Для меня книга Улицкой — это разумное, грамотное, хорошо обоснованное оправдание национализма. Не обязательно национализма еврейского, еврейский национализм здесь лишь частный случай. Слово “национализм” уже давно звучит как ругательство, обычно его употребляют в качестве синонима ксенофобии, забывая, что сущность национализма отнюдь не исчерпывается ксенофобией, отделением своих от чужих и тому подобным. Чувство принадлежности к собственному народу, национальная гордость (нередко переходящая, правда, в чувство национального превосходства), память о великих предках, любовь к родной земле (в случае с евреями-сионистами к земле, которую, быть может, и не видели, но сохранили в исторической памяти как образ земли обетованной).
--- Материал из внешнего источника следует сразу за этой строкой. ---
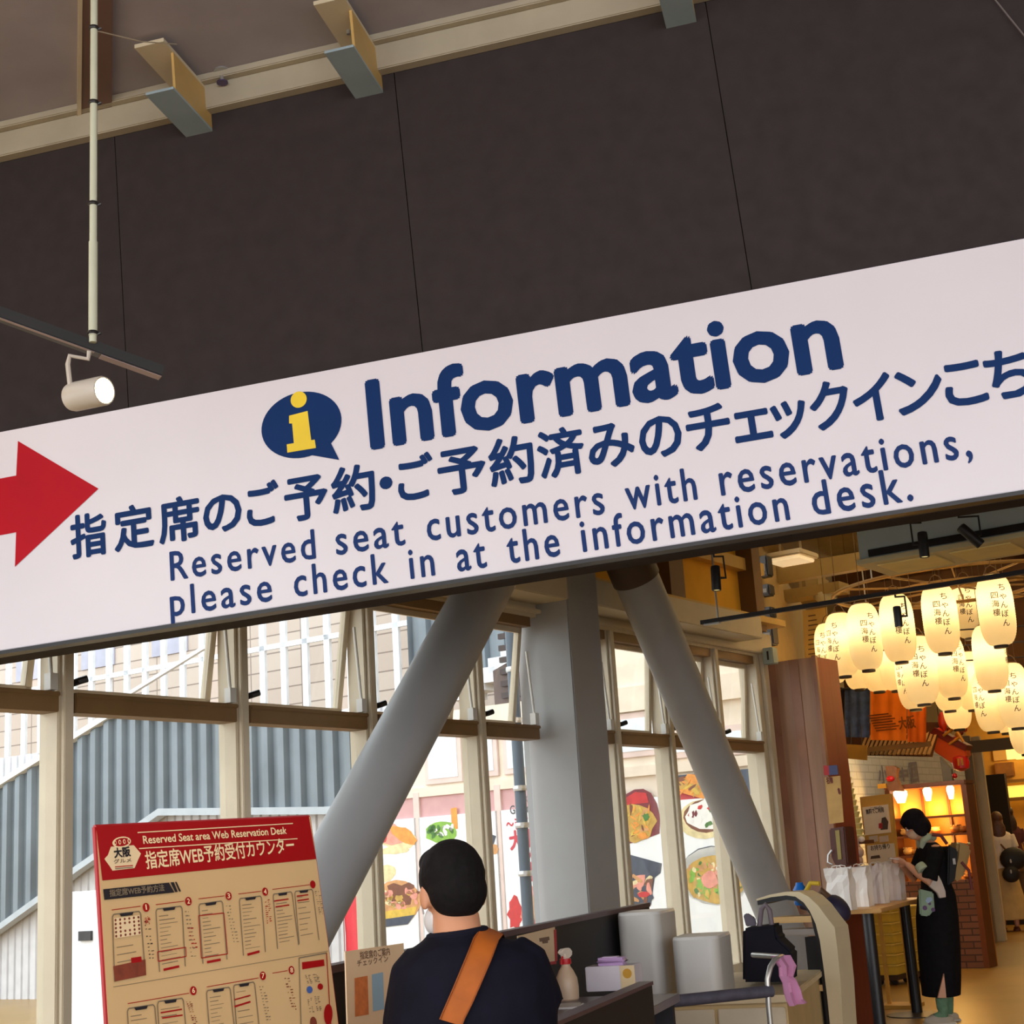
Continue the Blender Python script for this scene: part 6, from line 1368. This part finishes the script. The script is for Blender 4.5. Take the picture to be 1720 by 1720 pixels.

Судьба еврейского народа в XX веке — не случайная тема для Людмилы Улицкой. Она присутствовала почти во всех ее значительных вещах. Но прежде еврейская (и шире — национальная) тема все же растворялась в сложном мире “семейного” романа, маскировалась лирическими отступлениями, быстрой сменой декораций, новым поворотом сюжета, хотя всякий внимательный читатель найдет и в “Казусе Кукоцкого”, и в “Медее”, и даже в “Шурике” немало важных мыслей на сей счет. В “Штайне” декорации отброшены за ненадобностью. Собственно говоря, главный герой этой книги даже не Даниэль Штайн, а еврейский народ, точнее — евреи Восточной Европы. Народ, еще в начале XX века населявший земли Польши, Литвы, Украины, Белоруссии, Венгрии, Германии — своеобразный “Идишланд”. Значительная часть населения этой “страны” исчезла в печах Освенцима и Треблинки. Своеобразная культура евреев-ашкенази погибла вместе с ее носителями, уцелевшие пополнили население других стран, главным образом — Америки и Израиля.
Трагедия еврейского народа — вынужденная жизнь в чужой этнической среде, всегда в меньшинстве, всегда под угрозой исчезновения, ассимиляции. Впрочем, правильней сказать: не под угрозой, а перед искусом. Искушением отречься от собственной нации, попытаться сменить идентичность. В книге Улицкой я нашел три таких искушения: усвоение чужой культуры и постепенная ассимиляция (германофильство Элиаса Штайна, отца Даниэля), интернационализм (коммунизм Риты Ковач) и забвение национальных традиций в современном обществе потребления (линия Эвы Манукян). Всякий раз, когда еврей вольно или невольно отрекается от своего народа, он терпит поражение.
Элиас Штайн, отставной немецкий солдат, германофил, преклонявшийся перед немецкой культурой, даже детям дал немецкие имена: Даниэлю — Дитер и его брату Авигдору — Вильфрид. Но цивилизованные нацисты не учли заслуг еврея перед Германией… Еврей может служить чужой стране, чужому народу, он сам может забыть о своей национальности, но ему о ней напомнят.